Süleyman Özışık, a pro-government journalist who was revealed back in May to be a mediator between notorious Turkish mob boss Sedat Peker and Interior Minister Süleyman Soylu, has quit his job, local media reported on Friday.
The development was announced on Thursday on YouTube by his brother Hadi Özışık, also a journalist close to the ruling Justice and Development Party (AKP) and owner of the Internethaber news website.
“You have been asking me ‘Where’s Süleyman Özışık?’ I’ll tell you where he is. Süleyman Özışık has quit. Everybody he stood by during hard times and for whom he became everyone’s target turned their backs on him just because Sedat Peker talked about him,” Özışık said in a short video.
Peker, the head of one of Turkey’s most powerful mafia groups who lives in Dubai and is the subject of an outstanding warrant in Turkey, has been making shocking revelations about state-mafia relations and drug trafficking and murders implicating state officials on social media since early May.
Soylu and his shadowy relations with the mafia have been a hot topic in the Turkish media ever since the mob boss started making scandalous claims regarding the minister, who became Peker’s main target primarily because he ordered a police raid on the gangster’s house in April when his wife and three children were home alone and because he called Peker “a dirty mafia leader” in a tweet.
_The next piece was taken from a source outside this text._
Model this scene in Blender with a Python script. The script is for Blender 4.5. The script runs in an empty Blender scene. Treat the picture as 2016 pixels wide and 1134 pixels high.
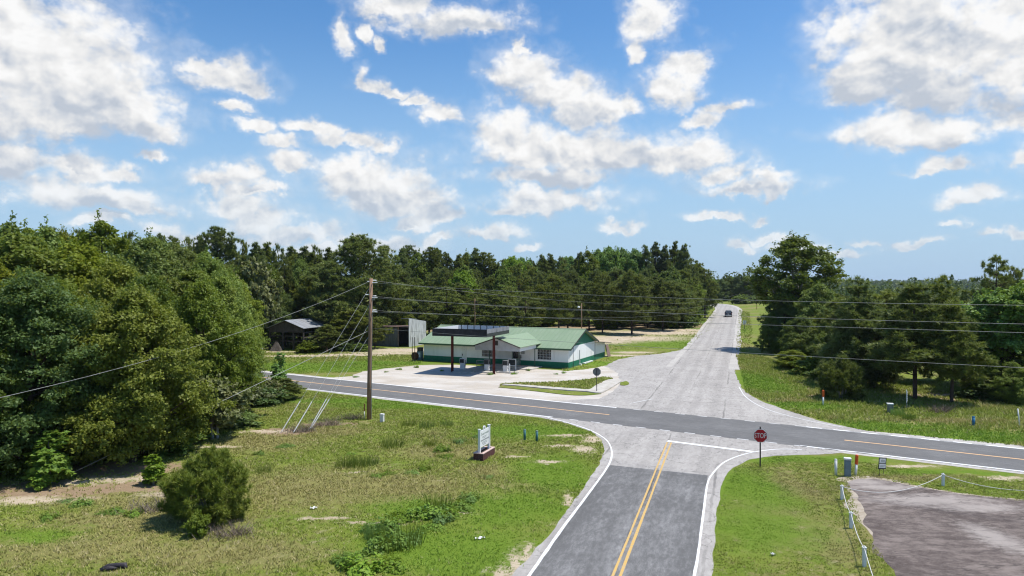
import bpy, math, random
import numpy as np
from mathutils import Vector
from mathutils.geometry import delaunay_2d_cdt

# ------------------------------------------------------------------ camera, sky, sun, exposure
S = bpy.context.scene
COL = S.collection
H, F, CX, HZ = 10.4, 1344.0, 1008.0, 560.0      # camera height, focal length in photo pixels, centre column, horizon row
cd = bpy.data.cameras.new('camera'); cam = bpy.data.objects.new('camera', cd); COL.objects.link(cam)
cd.sensor_width = 36; cd.lens = 24; cd.clip_start = 0.1; cd.clip_end = 9000
cam.location = (0, 0, H); cam.rotation_euler = (math.radians(90) - math.atan(7/F), 0, 0)
S.camera = cam
S.view_settings.view_transform = 'Standard'; S.view_settings.look = 'None'
S.view_settings.exposure = 0.36; S.view_settings.gamma = 1.0; S.view_settings.use_curve_mapping = False
S.cycles.max_bounces = 6; S.cycles.diffuse_bounces = 3; S.cycles.glossy_bounces = 2
S.cycles.transmission_bounces = 3; S.cycles.transparent_max_bounces = 8
S.cycles.use_denoising = True; S.cycles.filter_width = 1.15; S.cycles.use_adaptive_sampling = True; S.cycles.adaptive_threshold = .01; S.cycles.adaptive_min_samples = 24
S.cycles.caustics_reflective = False; S.cycles.caustics_refractive = False

SUN_EL, SUN_AZ = math.radians(67), math.radians(4)       # azimuth measured from +X towards +Y
sd = Vector((math.cos(SUN_EL)*math.cos(SUN_AZ), math.cos(SUN_EL)*math.sin(SUN_AZ), math.sin(SUN_EL)))
ld = bpy.data.lights.new('sun', 'SUN'); ld.energy = 4.3; ld.angle = math.radians(0.53); ld.color = (1.0, .965, .90)
lo = bpy.data.objects.new('sun', ld); COL.objects.link(lo)
lo.rotation_euler = (-sd).to_track_quat('-Z', 'Y').to_euler(); lo.location = (60, 10, 120)

class NT:
    """tiny helper for building node trees"""
    def __init__(s, nt): s.t = nt; s.L = nt.links
    def put(s, sock, v):
        if isinstance(v, bpy.types.NodeSocket): s.L.new(v, sock)
        elif v is not None:
            if hasattr(sock.default_value, '__len__') and not hasattr(v, '__len__'): v = (v,)*len(sock.default_value)
            if hasattr(v, '__len__') and len(sock.default_value) == 4 and len(v) == 3: v = (*v, 1)
            sock.default_value = v
    def n(s, typ, ins=None, **kw):
        x = s.t.nodes.new(typ)
        for k, v in kw.items(): setattr(x, k, v)
        for k, v in (ins or {}).items(): s.put(x.inputs[k], v)
        return x
    def m(s, op, a, b=None, c=None, clamp=False):
        x = s.t.nodes.new('ShaderNodeMath'); x.operation = op; x.use_clamp = clamp
        for i, v in enumerate((a, b, c)):
            if v is not None: s.put(x.inputs[i], v)
        return x.outputs[0]
    def v(s, op, a, b=None, c=None):
        x = s.t.nodes.new('ShaderNodeVectorMath'); x.operation = op
        for i, q in enumerate((a, b, c)):
            if q is not None: s.put(x.inputs[i], q)
        return x.outputs['Value' if op in ('LENGTH', 'DOT_PRODUCT', 'DISTANCE') else 'Vector']
    def mix(s, f, a, b, blend='MIX'):
        x = s.t.nodes.new('ShaderNodeMix'); x.data_type = 'RGBA'; x.blend_type = blend
        s.put(x.inputs[0], f); s.put(x.inputs[6], a); s.put(x.inputs[7], b); return x.outputs[2]
    def step(s, v, lo, hi, a=0., b=1.):
        x = s.t.nodes.new('ShaderNodeMapRange'); x.interpolation_type = 'SMOOTHSTEP'
        s.put(x.inputs[0], v)
        for i, q in enumerate((lo, hi, a, b)): s.put(x.inputs[i+1], q)
        return x.outputs[0]
    def noise(s, vec, scale, detail=4, rough=.55, dist=0., out=0):
        x = s.n('ShaderNodeTexNoise', {'Vector': vec, 'Scale': scale, 'Detail': detail, 'Roughness': rough, 'Distortion': dist})
        return x.outputs[out]
    def sep(s, v): return s.n('ShaderNodeSeparateXYZ', {0: v}).outputs
    def comb(s, x, y, z=0.): return s.n('ShaderNodeCombineXYZ', {0: x, 1: y, 2: z}).outputs[0]
    def blobs(s, p, lst, k=.25, base=0.):
        """1 in a blob's centre, 0 on its edge, negative outside; blobs are (cx, cy, rx, ry)"""
        acc = None
        for (cx, cy, rx, ry) in lst:
            q = s.v('MULTIPLY_ADD', p, (1/rx, 1/ry, 0), (-cx/rx, -cy/ry, 0))
            if base: q = s.v('MULTIPLY_ADD', s.v('MINIMUM', q, (9., 0., 0.)), (0., base, 0.), s.v('ADD', q, (0., .12, 0.)))
            d = s.v('LENGTH', q)
            acc = d if acc is None else s.m('SMOOTH_MIN', acc, d, k)
        return s.m('SUBTRACT', 1.0, acc)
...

Peker on May 18 released two videos on Twitter showing his phone calls with Hadi Özışık as proof of his claim that the journalist and his brother mediated between him and Soylu in order to stop him from making new revelations through videos on YouTube.
Peker released the footage of one of his video calls with Özışık with a note saying, “My dear friends: The Hadi-Süleyman Özışık brothers … have denied that they mediated between Süleyman Soylu and me. … I don’t play tricks on anyone; however, I don’t let anyone disgrace me, either.”
In the video, Özışık tells Peker that it would cause him trouble if his name were to be heard in one of his videos, asking him to remove that part of the video where Peker mentions him. The mob boss explains that he used his name because he was the one who went to see Soylu when the issue regarding Peker’s revelations on social media came up.
Özışık then says it was not him but his brother Süleyman Özışık who went to meet with Soylu, thus admitting that the journalist acted as a mediator between the minister and the mafia leader.
The mafia leader has formerly claimed that it was connections to his family that had helped Soylu rise through the ranks of the right-wing True Path Party (DYP) before he joined the ruling AKP in 2012 at the invitation of then-Prime Minister and current President Recep Tayyip Erdoğan. He also claimed that Soylu helped him avoid police prosecution by notifying him that an investigation was being prepared against him, before he fled Turkey in early 2020. The mob boss further said Soylu previously told people that he and Erdoğan “liked” Peker.